Brexit Herring
The waters that separate the United Kingdom from the Continent have always offered a natural barrier between nations as well as possibilities for connection and interrelationship. Brexit Herring traces shifting dynamics in herring fishing following the UK’s departure from the EU. It focuses on the changes within a fishing community on the east coast of England, who, along with many others, were promised a “sea of opportunity” by the Fishing for Leave campaign, replete with hundreds of thousands of tons of fish. Instead, with access to only a fraction of those stocks and few future prospects, they have been left alone to navigate this new sea of opportunity.

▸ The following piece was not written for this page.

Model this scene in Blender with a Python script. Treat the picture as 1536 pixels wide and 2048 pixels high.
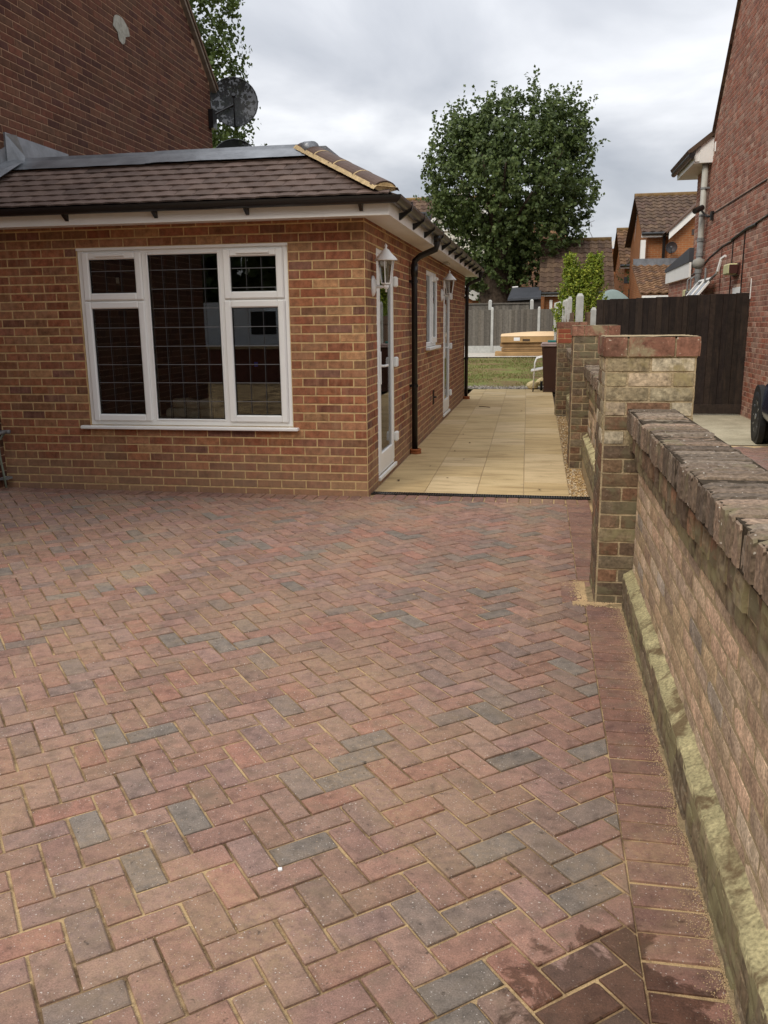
import bpy, math, random
import numpy as np
from mathutils import Matrix, Vector, noise as mnoise
random.seed(7); RNG = np.random.default_rng(7)
for _o in list(bpy.data.objects): bpy.data.objects.remove(_o)
S = bpy.context.scene; COL = S.collection
R = math.radians; PI = math.pi

# ------------------------------------------------------------------ camera
CAM = Vector((1.443, -7.1454, 1.4957)); YAW, PITCH, ROLL = -.1805, .2213, -.0109
FPX = 1690.46
_cy, _sy = math.cos(YAW), math.sin(YAW)
CF = Vector((_sy*math.cos(PITCH), _cy*math.cos(PITCH), -math.sin(PITCH)))
_r = Vector((_cy, -_sy, 0)); _u = _r.cross(CF)
CR = math.cos(ROLL)*_r + math.sin(ROLL)*_u
CU = -math.sin(ROLL)*_r + math.cos(ROLL)*_u
cam = bpy.data.cameras.new('camera'); co = bpy.data.objects.new('camera', cam); COL.objects.link(co)
m = Matrix.Identity(4)
for i in range(3): m[i][0], m[i][1], m[i][2], m[i][3] = CR[i], CU[i], -CF[i], CAM[i]
co.matrix_world = m
cam.sensor_fit = 'HORIZONTAL'; cam.sensor_width = 36; cam.lens = FPX/1536*36
cam.clip_start = .02; cam.clip_end = 2000
S.camera = co
S.render.resolution_x, S.render.resolution_y = 768, 1024
def px(P):
    d = Vector(P)-CAM; z = d.dot(CF)
    if z < .05: return None
    return 768+FPX*d.dot(CR)/z, 1024-FPX*d.dot(CU)/z, z

# ------------------------------------------------------------------ world and sun
S.view_settings.view_transform = 'Standard'; S.view_settings.look = 'None'
S.view_settings.exposure = 0.58; S.view_settings.gamma = 1; S.view_settings.use_curve_mapping = False
SUN_EL, SUN_AZ = R(42), R(208)     # azimuth measured from +Y clockwise
wd = bpy.data.worlds.new('World'); S.world = wd; wd.use_nodes = True
nt = wd.node_tree; nt.nodes.clear()
def N(t, typ, **k):
    n = t.nodes.new(typ)
    for a, b in k.items():
        if a.startswith('i_'): n.inputs[int(a[2:])].default_value = b
        else: setattr(n, a, b)
    return n
def LK(t, a, b): t.links.new(a, b)
out = N(nt, 'ShaderNodeOutputWorld')
sky = N(nt, 'ShaderNodeTexSky', sky_type='NISHITA', sun_disc=False)
sky.sun_elevation = SUN_EL; sky.sun_rotation = SUN_AZ
bg1 = N(nt, 'ShaderNodeBackground', i_1=.1); LK(nt, sky.outputs[0], bg1.inputs[0])
tc = N(nt, 'ShaderNodeTexCoord')
sep = N(nt, 'ShaderNodeSeparateXYZ'); LK(nt, tc.outputs['Generated'], sep.inputs[0])
def MATH(t, op, a, b=None, clamp=False):
    n = t.nodes.new('ShaderNodeMath'); n.operation = op; n.use_clamp = clamp
    for i, v in enumerate((a, b)):
        if v is None: continue
        if isinstance(v, (int, float)): n.inputs[i].default_value = v
        else: t.links.new(v, n.inputs[i])
    return n.outputs[0]
zz = MATH(nt, 'ADD', MATH(nt, 'MAXIMUM', sep.outputs[2], 0.0), .22)
cx = MATH(nt, 'DIVIDE', sep.outputs[0], zz); cyy = MATH(nt, 'DIVIDE', sep.outputs[1], zz)
comb = N(nt, 'ShaderNodeCombineXYZ'); LK(nt, cx, comb.inputs[0]); LK(nt, cyy, comb.inputs[1])
mp = N(nt, 'ShaderNodeMapping'); mp.inputs[1].default_value = (3.3, 1.7, 0); mp.inputs[3].default_value = (1.0, .9, 1); LK(nt, comb.outputs[0], mp.inputs[0])
n1 = N(nt, 'ShaderNodeTexNoise', i_2=1.5, i_3=7, i_4=.5); n1.inputs['Distortion'].default_value = .35; LK(nt, mp.outputs[0], n1.inputs[0])
n2 = N(nt, 'ShaderNodeTexNoise', i_2=.6, i_3=3, i_4=.5); LK(nt, mp.outputs[0], n2.inputs[0])
mixn = MATH(nt, 'ADD', MATH(nt, 'MULTIPLY', n1.outputs[0], .62), MATH(nt, 'MULTIPLY', n2.outputs[0], .38))
cr = N(nt, 'ShaderNodeValToRGB'); LK(nt, mixn, cr.inputs[0])
els = cr.color_ramp.elements
els[0].position = .39; els[0].color = (.36, .38, .42, 1)
els[1].position = .66; els[1].color = (.90, .905, .915, 1)
e = els.new(.485); e.color = (.49, .505, .54, 1)
e = els.new(.565); e.color = (.66, .67, .695, 1)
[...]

“They're now British fish and they're better and happier fish for it,” said British MP Jacob Rees-Mogg, envisioning a border to which wild fish in the North Sea would abide. By tracking herring, whose migration routes remain free of any notion of national frontiers or allegiances, Anastasia Eggers troubles the concept of borders in an intersecting, speculative dialogue between fishermen and fish. Through studies on collaboration in herring schools—their behavioral patterns in conditions of scarcity and abundance and their unionizing responses to predators—Brexit Herring questions the political and economic infrastructures and dynamics between the EU and the UK in relation to fisheries management in the North Sea as well as the potential for humans to exist collectively as herrings do.